Exciting news for everyone who is not a Clinton: Monica Lewinsky has written an essay for the forthcoming issue of Vanity Fair, and it’s not about purses. “It’s time to burn the beret and bury the blue dress,” announces one of the excerpts teased on VF.com. Finally — finally! — the time has come for her to stop “tiptoeing around my past — and other people’s futures.” We may be through with 1998, but (thankfully) 1998 ain’t through with us.
“I am determined to have a different ending to my story. I’ve decided, finally, to stick my head above the parapet so that I can take back my narrative and give a purpose to my past,” she writes. In addition to her affair with President Clinton (“I will always remain firm on this point: it was a consensual relationship”), Lewinsky will address “the aftermath, when I was made a scapegoat in order to protect his powerful position.” Also, “Thanks to the Drudge Report, I was also possibly the first person whose global humiliation was driven by the Internet.”
Lewinsky says that she was deeply affected by the 2010 death of Tyler Clementi, the Rutgers student who committed suicide after his roommate live-streamed video of him hooking up with a man.
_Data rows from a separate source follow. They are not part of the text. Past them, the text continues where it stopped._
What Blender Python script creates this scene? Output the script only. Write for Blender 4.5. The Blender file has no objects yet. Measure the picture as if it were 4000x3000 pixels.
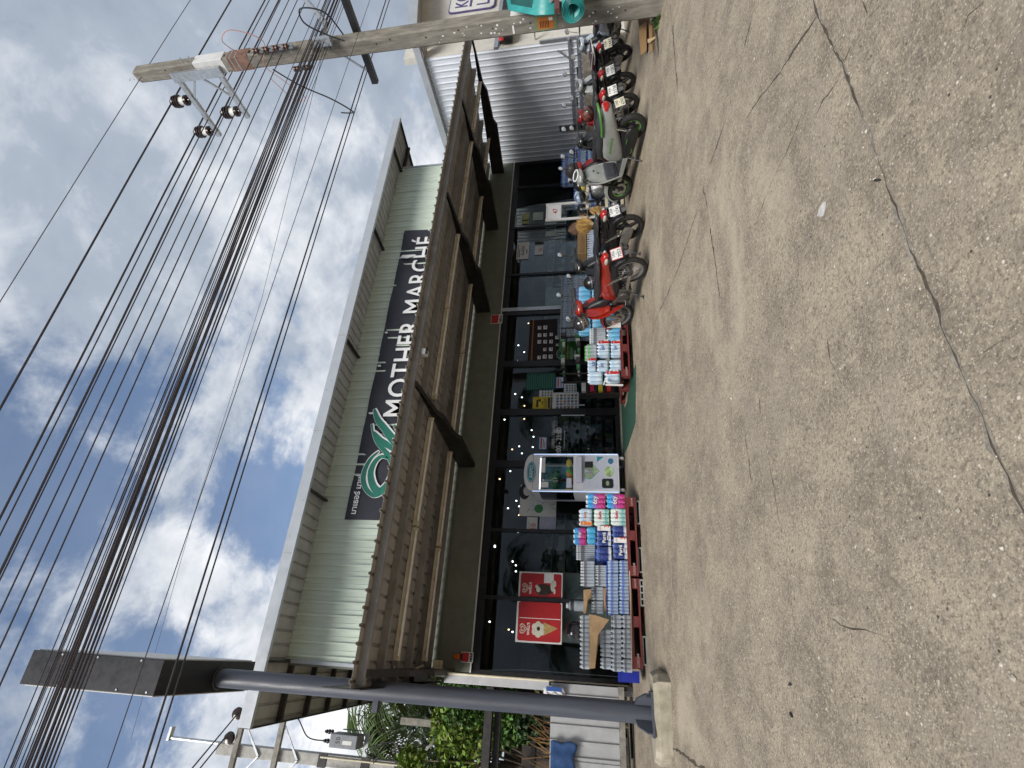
import bpy, math, random
from math import sin, cos, pi, radians, sqrt, atan2, hypot
from mathutils import Vector, Matrix, Euler, noise

random.seed(11)
S = bpy.context.scene
COL = S.collection

# ------------------------------------------------------------------ camera
# The photograph lies on its side: the camera is turned 90 degrees about its view axis.
FPX = 2059.04                                    # focal length in photo pixels (4000 x 3000)
EYE = Vector((0, 0, 1.6))
YAW, PIT, ROL = radians(28.1435), radians(9.8011), radians(1.2159)
FW = Vector((sin(YAW)*cos(PIT), cos(YAW)*cos(PIT), sin(PIT)))
RT = Vector((cos(YAW), -sin(YAW), 0))
DN = FW.cross(RT)
RT, DN = cos(ROL)*RT + sin(ROL)*DN, -sin(ROL)*RT + cos(ROL)*DN
cd = bpy.data.cameras.new('camera'); cam = bpy.data.objects.new('camera', cd); COL.objects.link(cam)
cam.matrix_world = Matrix(((DN.x, RT.x, -FW.x, EYE.x), (DN.y, RT.y, -FW.y, EYE.y), (DN.z, RT.z, -FW.z, EYE.z), (0, 0, 0, 1)))
cd.sensor_fit = 'HORIZONTAL'; cd.sensor_width = 36; cd.lens = 36*FPX/4000
cd.clip_start = .05; cd.clip_end = 2000
S.camera = cam

# ------------------------------------------------------------------ sky, sun, exposure
W = bpy.data.worlds.new('World'); S.world = W; W.use_nodes = True
nt = W.node_tree; nt.nodes.clear()
def N(tree, typ, **kw):
    n = tree.nodes.new(typ)
    for k, v in kw.items():
        if k in n.inputs.keys() if isinstance(k, str) else False: n.inputs[k].default_value = v
        else: setattr(n, k, v)
    return n
SUN_EL, SUN_AZ = 38, 218                         # azimuth clockwise from +Y: high, behind the viewer's left shoulder
out = nt.nodes.new('ShaderNodeOutputWorld')
sky = nt.nodes.new('ShaderNodeTexSky'); sky.sky_type = 'NISHITA'; sky.sun_disc = False
sky.sun_elevation = radians(SUN_EL); sky.sun_rotation = radians(SUN_AZ); sky.air_density = 1.0; sky.dust_density = .9; sky.ozone_density = 1.6
bg1 = nt.nodes.new('ShaderNodeBackground'); bg1.inputs[1].default_value = .15
nt.links.new(sky.outputs[0], bg1.inputs[0])
tc = nt.nodes.new('ShaderNodeTexCoord')
sep = nt.nodes.new('ShaderNodeSeparateXYZ'); nt.links.new(tc.outputs['Generated'], sep.inputs[0])
def mth(op, a, b=None, clamp=False, tree=nt):
    m = tree.nodes.new('ShaderNodeMath'); m.operation = op; m.use_clamp = clamp
    for i, q in enumerate((a, b)):
        if q is None: continue
        if isinstance(q, (int, float)): m.inputs[i].default_value = q
        else: tree.links.new(q, m.inputs[i])
    return m.outputs[0]
def rng(v, a, b, c=0., d=1., tree=nt, smooth=True):
    m = tree.nodes.new('ShaderNodeMapRange'); m.interpolation_type = 'SMOOTHSTEP' if smooth else 'LINEAR'
    tree.links.new(v, m.inputs[0])
    for i, q in enumerate((a, b, c, d)): m.inputs[i+1].default_value = q
    return m.outputs[0]
zz = mth('ADD', mth('MAXIMUM', sep.outputs[2], 0.0), .42)
cmb = nt.nodes.new('ShaderNodeCombineXYZ')
nt.links.new(mth('DIVIDE', sep.outputs[0], zz), cmb.inputs[0]); nt.links.new(mth('DIVIDE', sep.outputs[1], zz), cmb.inputs[1])
def wnoise(scale, detail, rough, off, dist=0.):
    mp = nt.nodes.new('ShaderNodeMapping'); mp.inputs[1].default_value = off
    nt.links.new(cmb.outputs[0], mp.inputs[0])
    n = nt.nodes.new('ShaderNodeTexNoise'); n.inputs['Scale'].default_value = scale; n.inputs['Detail'].default_value = detail
    n.inputs['Roughness'].default_value = rough; n.inputs['Distortion'].default_value = dist
    nt.links.new(mp.outputs[0], n.inputs['Vector']); return n.outputs[0]
n1 = wnoise(3.6, 12, .60, (3.1, 1.7, 0), .15)
n2 = wnoise(2.2, 9, .56, (8.3, 4.2, 0), .25)
# the deck is thick and grey on the right, brighter and torn open on the left of the view
def pxdir(x, y):
    v = (FW + RT*((1500-y)/FPX) + DN*((x-2000)/FPX)).normalized(); return v
def near(x, y, r0, r1):
    dp = nt.nodes.new('ShaderNodeVectorMath'); dp.operation = 'DISTANCE'
    nt.links.new(tc.outputs['Generated'], dp.inputs[0]); dp.inputs[1].default_value = pxdir(x, y)
    return rng(dp.outputs['Value'], r0, r1, 1, 0)
region = near(250, 2500, .25, 1.15)
gap = None
for (gx, gy, rad, amp) in ((480, 1600, .20, .75), (100, 1900, .24, .9), (230, 2350, .18, .55), (450, 2820, .24, .9), (1040, 1950, .19, 1.0), (80, 2800, .22, .8)):
    g = mth('MULTIPLY', near(gx, gy, .02, rad), amp)
    gap = g if gap is None else mth('MAXIMUM', gap, g)
n3 = wnoise(9.0, 10, .62, (1.3, 5.5, 0), .3)
body = mth('ADD', mth('MULTIPLY', mth('SUBTRACT', n1, .5), 1.5), mth('MULTIPLY', mth('SUBTRACT', n3, .5), .55))
dens = mth('SUBTRACT', mth('ADD', body, .42), mth('ADD', mth('MULTIPLY', region, .10), mth('MULTIPLY', gap, .42)))
mask = rng(dens, -.02, .24, .10, 1.0)
shade = mth('ADD', mth('ADD', mth('MULTIPLY', n2, .7), mth('MULTIPLY', n3, .3)), mth('MULTIPLY', region, .15))
cr = nt.nodes.new('ShaderNodeValToRGB'); nt.links.new(shade, cr.inputs[0])
cr.color_ramp.elements[0].position = .38; cr.color_ramp.elements[0].color = (.27, .32, .40, 1)
cr.color_ramp.elements[1].position = .74; cr.color_ramp.elements[1].color = (.95, .96, .98, 1)
e = cr.color_ramp.elements.new(.56); e.color = (.385, .44, .525, 1)
bg2 = nt.nodes.new('ShaderNodeBackground'); bg2.inputs[1].default_value = 1.0
nt.links.new(cr.outputs[0], bg2.inputs[0])
mxs = nt.nodes.new('ShaderNodeMixShader')
nt.links.new(mask, mxs.inputs[0]); nt.links.new(bg1.outputs[0], mxs.inputs[1]); nt.links.new(bg2.outputs[0], mxs.inputs[2])
nt.links.new(mxs.outputs[0], out.inputs[0])

sl = bpy.data.lights.new('sun', 'SUN'); sl.energy = 3.4; sl.angle = radians(27); sl.color = (1, .955, .89)
so = bpy.data.objects.new('sun', sl); COL.objects.link(so)
sdir = Vector((sin(radians(SUN_AZ))*cos(radians(SUN_EL)), cos(radians(SUN_AZ))*cos(radians(SUN_EL)), sin(radians(SUN_EL))))
so.rotation_euler = sdir.to_track_quat('Z', 'Y').to_euler(); so.location = (0, 0, 30)
vs = S.view_settings; vs.view_transform = 'Standard'; vs.look = 'None'; vs.exposure = .18; vs.gamma = 1; vs.use_curve_mapping = False

# ------------------------------------------------------------------ measuring helpers (photo pixel + a known plane -> point)
def ray(x, y): return FW + RT*((1500-y)/FPX) + DN*((x-2000)/FPX)
def at(x, y, Y): v = ray(x, y); return EYE + v*(Y/v.y)
def atX(x, y, X): v = ray(x, y); return EYE + v*(X/v.x)
def atZ(x, y, Z): v = ray(x, y); return EYE + v*((Z-1.6)/v.z)
def gz(Y):
    if Y > 9.9: return 1.25
    if Y > 8.9: t = (Y-8.9); return .132*8.9 + .132*t - .056*t*t
    if Y < -3: return max(-.55, .132*Y)
    return .132*Y
def gr(x, y): v = ray(x, y); return EYE + v*(1.6/(.132*v.y - v.z))

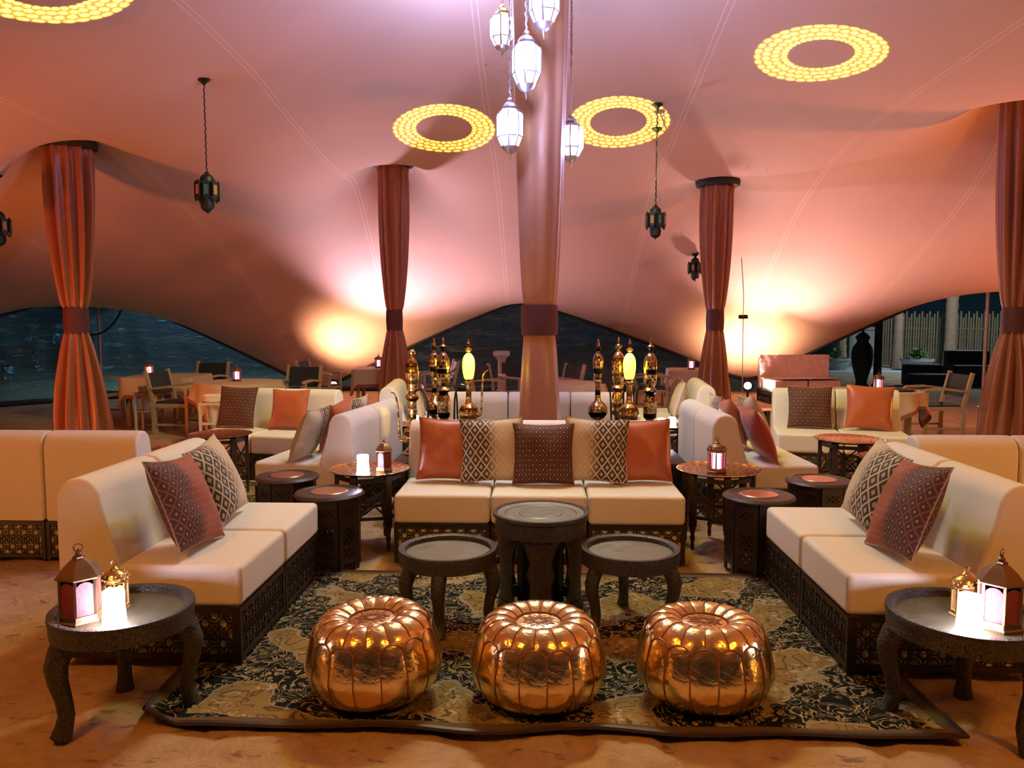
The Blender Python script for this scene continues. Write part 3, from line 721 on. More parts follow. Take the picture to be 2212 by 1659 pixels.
seated('red_satin', 'red satin cushion leaning at the near end right of the pipes', CRx, CRy, CRr, -0.40, 0.42, 0.0, 0.47, GC, 0.15, 0.02)
seated('ikat_cream_right', 'cream diamond cushion behind the red satin one', CRx, CRy, CRr, -0.06, 0.36, 0.1, 0.50, GC, 0.15, 0.10)
seated('orange_satin', 'orange cushion between two cream cushions right of the pipes', CRx, CRy, CRr, 0.24, 0.32, 0.1, 0.44, GC, seed=6)
seated('ikat_cream_left', 'cream diamond cushion at the far end right of the pipes', CRx, CRy, CRr, 0.56, 0.3, 0.0, 0.46, GC)
seated('ikat_cream_left', 'cream diamond cushion on the distant right sofa end', 2.06, 9.55, R(-95), 0.34, 0.3, 0.0, 0.44, 'cushions on the distant sofas')
seated('ikat_brown', 'brown cushion on the distant right sofa', 2.06, 9.55, R(-95), -0.15, 0.3, 0.0, 0.44, 'cushions on the distant sofas')
seated('ikat_cream_right', 'cream diamond cushion on the distant left sofa end', -1.84, 9.25, R(95), -0.36, 0.3, 0.0, 0.44, 'cushions on the distant sofas')
seated('ikat_brown', 'brown cushion on the distant left sofa', -1.84, 9.25, R(95), 0.12, 0.3, 0.0, 0.44, 'cushions on the distant sofas')

# ------------------------------------------------------------------ gold poufs
def pouf_parts():
    NS = 16; prof = [(0.098, 0.318), (0.115, 0.328), (0.14, 0.339), (0.17, 0.341), (0.20, 0.333), (0.228, 0.312), (0.246, 0.285), (0.258, 0.255), (0.268, 0.22), (0.277, 0.18), (0.284, 0.148), (0.280, 0.115), (0.270, 0.075), (0.252, 0.042), (0.222, 0.016), (0.19, 0.004)]
    L = [0]
    for p, q in zip(prof[:-1], prof[1:]): L.append(L[-1] + math.dist(p, q))
    L = [k / L[-1] for k in L]
    def at(s):
        s = min(1, max(0, s)); k = max(i for i in range(len(L) - 1) if L[i] <= s + 1e-9); f = (s - L[k]) / (L[k + 1] - L[k])
        p, q = prof[k], prof[k + 1]; dr, dz = q[0] - p[0], q[1] - p[1]; ln = math.hypot(dr, dz)
        return p[0] + dr * f, p[1] + dz * f, -dz / ln, dr / ln
    hw = PI / NS; S0 = 0.395
    sb = lambda a: S0 - 0.055 * (1 - (abs(a) / hw) ** 2.2)         # a measured from a side panel's middle
    def pt(a, s, off):
        r, z, nr, nz = at(s); r += nr * off; z += nz * off; return (r * math.cos(a), r * math.sin(a), z)
    def patch(sfun0, sfun1, na, ns, amp):
        P = []
        for i in range(na + 1):
            x = -1 + 2 * i / na; row = []
            for j in range(ns + 1):
                f = j / ns; s0, s1 = sfun0(x * hw), sfun1(x * hw); e = (1 - abs(x) ** 2.6)
                row.append(pt(x * hw, s0 + (s1 - s0) * f, amp * e * (1 - abs(2 * f - 1) ** 6) - 0.002 * (1 - e)))
            P.append(row)
        return P
    side = MB(); side.grid(patch(sb, lambda a: 1.0, 8, 16, 0.0022))
    top = MB(); top.grid(patch(lambda a: 0.0, lambda a: sb(hw - abs(a)), 8, 9, 0.0035))
    cord = MB()
    for k in range(NS):
        a0 = 2 * PI * k / NS
        cord.tube([pt(a0 + hw, S0 + (1 - S0) * f / 12, -0.001) for f in range(13)], 0.0032, 5)
        cord.tube([pt(a0, (S0 - 0.055) * f / 8, -0.001) for f in range(9)], 0.0032, 5)
        cord.tube([pt(a0 - hw + 2 * hw * f / 8, sb(-hw + 2 * hw * f / 8), 0.0) for f in range(9)], 0.0040, 5)
    cord.tube([pt(2 * PI * k / 40, 0, -0.002) for k in range(41)], 0.0045, 5, False)
    med = MB(); med.lathe([(0.10, 0.312), (0.085, 0.3165), (0.05, 0.3185), (0.004, 0.319)], 32)
    star = MB()
    for k in range(16):
        a = 2 * PI * k / 16; b = a + 2 * PI * 6 / 16; rr = 0.062 if k % 2 else 0.075
        star.tube([(rr * math.cos(a), rr * math.sin(a), 0.3188), (0.02 * math.cos((a + b) / 2), 0.02 * math.sin((a + b) / 2), 0.3200), (rr * math.cos(b), rr * math.sin(b), 0.3188)], 0.0011, 4)
    bot = MB(); bot.lathe([(0.192, 0.004), (0.15, 0.001), (0.01, 0.0)], 32)
    return (side.mesh('side_panel', 'gold_leather', 50), top.mesh('top_panel', 'gold_leather', 50), cord.mesh('piping', 'seam_thread', 60), med.mesh('medallion', 'gold_medallion', 60), star.mesh('star_stitching', 'seam_thread', 60), bot.mesh('underside', 'gold_leather', 60))
PP = pouf_parts()
def pouf(label, loc, rot):
    t = thing('leather_pouf', label, 'pouf', loc, 0, 'gold poufs on the front rug edge'); t.rotation_euler = rot
    for k in range(16):
        obj('side_panel', PP[0], t, None, (0, 0, 2 * PI * k / 16)); obj('top_panel', PP[1], t, None, (0, 0, 2 * PI * (k + 0.5) / 16))
    obj('piping', PP[2], t); md = obj('medallion', PP[3], t); obj('star_stitching', PP[4], md); obj('underside', PP[5], t)
pouf('gold leather pouf left of the three, tilted toward its right', (-0.685, 3.20, 0.036), (0.02, -0.045, 0.1))
pouf('gold leather pouf in the middle with the brightest star medallion', (0.0, 3.21, 0.024), (0.0, 0, 0.32))
pouf('gold leather pouf right of the three, below the right low table', (0.692, 3.22, 0.026), (-0.02, 0.01, 0.2))

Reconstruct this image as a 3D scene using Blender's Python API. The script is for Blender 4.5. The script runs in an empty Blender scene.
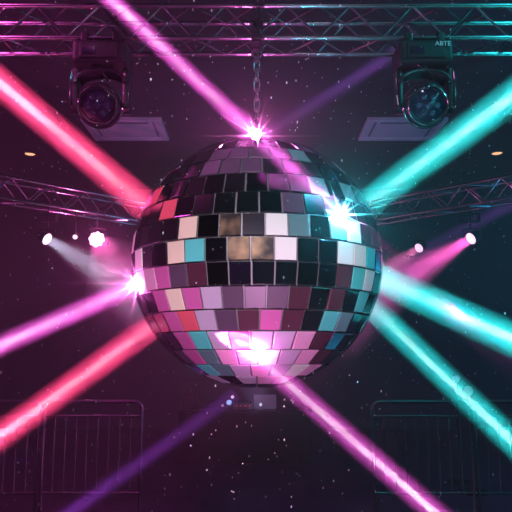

Though Lewinsky writes that she never tried to kill herself, she recalls her mother’s reaction to the news: “She was replaying those weeks when she stayed by my bed, night after night, because I, too, was suicidal. The shame, the scorn, and the fear that had been thrown at her daughter left her afraid that I would take my own life — a fear that I would be literally humiliated to death.” Lewinsky says that she’s now focused on helping victims of cyberbullying and online harassment. “Perhaps by sharing my story, I reasoned, I might be able to help others in their darkest moments of humiliation,” she writes.
What else is in there? Well, Lewinsky calls out Hillary Clinton for referring to her as a “narcissistic loony toon” (“I find her impulse to blame the Woman — not only me, but herself — troubling“) while claiming that she is “fearful of ‘becoming an issue’ should [Clinton] decide to ramp up her campaign.” On the other hand, Lewinsky has to do what’s right for herself. “Should I put my life on hold for another 8 to 10 years?” Absolutely not.
And, perhaps most importantly, Lewinsky points out something that’s been bothering us since we first heard Beyoncé’s “Partition“: “Thanks, Beyoncé, but if we’re verbing, I think you meant ‘Bill Clinton’d all on my gown,’ not ‘Monica Lewinsky’d.” Welcome back, Monica — you’re going to fit right in here in 2014.